Mandela also knew the pangs of the hard, long, winding road that lay ahead. As he articulated in his brilliant autobiography, Long Walk To Freedom: “It was during those long and lonely years [in prison] that my hunger for the freedom of my own people became a hunger for the freedom of all people, white and black. I knew as well as I knew anything that the oppressor must be liberated just as surely as the oppressed. A man who takes away another man’s freedom is a prisoner of hatred, he is locked behind the bars of prejudice and narrow-mindedness. I am not truly free if I am taking away someone else’s freedom, just as surely as I am not free when my freedom is taken from me. The oppressed and the oppressor alike are robbed of their humanity. When I walked out of prison that was my mission, to liberate the oppressed and the oppressor both. Some say that has now been achieved. But, I know that is not the case. The truth is that we are not yet free; we have merely achieved the freedom to be free, the right not to be oppressed. We have not taken the final step of our journey, but the first step on a longer and even more difficult road. For to be free is not merely to cast off one’s chains, but to live in a way that respects and enhances the freedom of others. The true test of our devotion to freedom is just beginning.”
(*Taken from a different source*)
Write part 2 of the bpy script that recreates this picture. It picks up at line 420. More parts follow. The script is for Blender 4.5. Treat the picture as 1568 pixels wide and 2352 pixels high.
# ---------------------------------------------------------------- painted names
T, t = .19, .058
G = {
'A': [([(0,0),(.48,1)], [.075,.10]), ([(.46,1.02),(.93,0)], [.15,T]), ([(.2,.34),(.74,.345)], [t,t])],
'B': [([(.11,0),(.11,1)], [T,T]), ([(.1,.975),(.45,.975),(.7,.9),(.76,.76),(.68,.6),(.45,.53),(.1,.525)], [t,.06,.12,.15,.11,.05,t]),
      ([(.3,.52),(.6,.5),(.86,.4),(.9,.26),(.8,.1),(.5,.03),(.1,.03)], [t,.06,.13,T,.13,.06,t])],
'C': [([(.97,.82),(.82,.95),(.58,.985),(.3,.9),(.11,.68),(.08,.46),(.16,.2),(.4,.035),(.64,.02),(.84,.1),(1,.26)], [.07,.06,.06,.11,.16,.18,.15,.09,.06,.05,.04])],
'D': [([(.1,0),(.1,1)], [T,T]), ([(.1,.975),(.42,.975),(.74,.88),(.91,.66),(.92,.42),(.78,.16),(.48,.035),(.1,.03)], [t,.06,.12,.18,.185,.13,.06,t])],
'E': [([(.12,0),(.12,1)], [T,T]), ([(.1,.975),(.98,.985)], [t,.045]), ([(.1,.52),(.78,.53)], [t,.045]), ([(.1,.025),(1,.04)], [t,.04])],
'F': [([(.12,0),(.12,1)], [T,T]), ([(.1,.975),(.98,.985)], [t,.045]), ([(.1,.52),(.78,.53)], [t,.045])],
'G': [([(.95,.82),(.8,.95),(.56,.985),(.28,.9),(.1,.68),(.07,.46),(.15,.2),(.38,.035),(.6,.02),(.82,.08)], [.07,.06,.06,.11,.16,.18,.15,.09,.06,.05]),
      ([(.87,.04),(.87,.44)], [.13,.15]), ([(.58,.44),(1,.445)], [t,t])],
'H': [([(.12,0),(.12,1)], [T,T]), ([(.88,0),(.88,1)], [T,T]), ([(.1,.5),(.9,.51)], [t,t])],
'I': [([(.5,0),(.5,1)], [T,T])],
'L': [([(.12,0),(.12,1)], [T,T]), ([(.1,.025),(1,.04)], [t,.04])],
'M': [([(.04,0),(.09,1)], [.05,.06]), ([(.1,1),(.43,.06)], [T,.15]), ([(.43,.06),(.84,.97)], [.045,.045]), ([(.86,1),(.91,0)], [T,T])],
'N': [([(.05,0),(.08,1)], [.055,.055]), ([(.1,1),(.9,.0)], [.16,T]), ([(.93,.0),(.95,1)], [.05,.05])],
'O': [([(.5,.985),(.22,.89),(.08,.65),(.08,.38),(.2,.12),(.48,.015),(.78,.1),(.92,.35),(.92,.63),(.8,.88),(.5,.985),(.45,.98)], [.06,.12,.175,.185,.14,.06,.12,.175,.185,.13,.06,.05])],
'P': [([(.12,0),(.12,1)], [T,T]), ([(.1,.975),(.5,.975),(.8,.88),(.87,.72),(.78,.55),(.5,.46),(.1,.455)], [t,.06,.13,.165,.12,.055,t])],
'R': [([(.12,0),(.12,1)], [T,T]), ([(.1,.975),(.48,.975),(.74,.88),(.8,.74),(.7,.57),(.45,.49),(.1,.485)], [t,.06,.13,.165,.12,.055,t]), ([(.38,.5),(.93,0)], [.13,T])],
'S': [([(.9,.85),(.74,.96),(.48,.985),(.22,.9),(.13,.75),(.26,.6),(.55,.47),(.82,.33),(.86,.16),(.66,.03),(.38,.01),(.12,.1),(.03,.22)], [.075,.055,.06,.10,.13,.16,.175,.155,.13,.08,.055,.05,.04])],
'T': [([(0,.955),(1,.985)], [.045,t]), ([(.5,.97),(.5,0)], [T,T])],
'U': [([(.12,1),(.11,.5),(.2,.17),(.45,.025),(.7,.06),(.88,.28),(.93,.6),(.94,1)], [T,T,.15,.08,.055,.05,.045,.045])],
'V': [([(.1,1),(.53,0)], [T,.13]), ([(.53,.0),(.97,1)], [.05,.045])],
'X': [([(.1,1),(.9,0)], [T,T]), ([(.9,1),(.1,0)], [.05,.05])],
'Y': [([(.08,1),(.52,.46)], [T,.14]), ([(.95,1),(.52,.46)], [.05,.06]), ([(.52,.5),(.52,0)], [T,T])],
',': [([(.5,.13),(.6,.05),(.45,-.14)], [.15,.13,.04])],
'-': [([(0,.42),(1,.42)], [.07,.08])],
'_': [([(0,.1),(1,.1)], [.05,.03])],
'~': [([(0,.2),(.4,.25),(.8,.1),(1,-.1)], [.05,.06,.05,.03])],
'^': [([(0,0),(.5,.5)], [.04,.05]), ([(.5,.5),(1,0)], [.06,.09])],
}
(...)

Meredith has Oliver Tambo reminisce Mandela as “passionate, emotional, sensitive, quickly stung to bitterness and retaliation.” Or, as Walter Sisulu, another friend, puts it: “[Mandela] can become very stubborn, very arrogant. His anger becomes extreme.” Good grist. But, Meredith’s perceptive examination of Mandela is well chronicled: a career of startling contrasts. Mandela, says Meredith, as a young ANC firebrand, was highly suspicious of the whites; Mandela as President was quite generous towards them.

Notwithstanding his larger-than-life image, Mandela wasn’t perfect. He’s not infallible. He’s too human, at times. He could, says Meredith, be comically amateurish too — like his rumbling estrangement with Winnie, and his emotional relationship with Graça Mache, the widow of Samora Machel, the first President of independent Mozambique. But, that’s a story for another day. This is because Mandela was truly a man of destiny — a man with a mission. A man of providence. Not a seer. But, let us give his circumstances their due. Without the anti-apartheid cause, Mandela would not have seized the world’s imagination. He would not have been released from prison. He would not have been President.

Yes, Mandela was a product of a nationalist movement — a man without peer in the world. He was a hero, all right. He was humble. He was fair — as fair as humanly possible. He had his pitfalls, yes. Who doesn’t? Yet, he remained down-to-earth, approachable, and enormously modest. He always called himself a ‘humble servant’ of the African National Congress [ANC]. What’s more, he always refused to think of himself as a champion. His simplicity prevailed — and, it only continued to grow from strength to strength. A powerful lesson for all politicians and leaders in the world.

It sums up Mandela — a man who loved his country, and the world, much more than his own sense of self-importance. His life and work also exemplified it all — a veritable portrait of an extraordinary individual in an extraordinary man.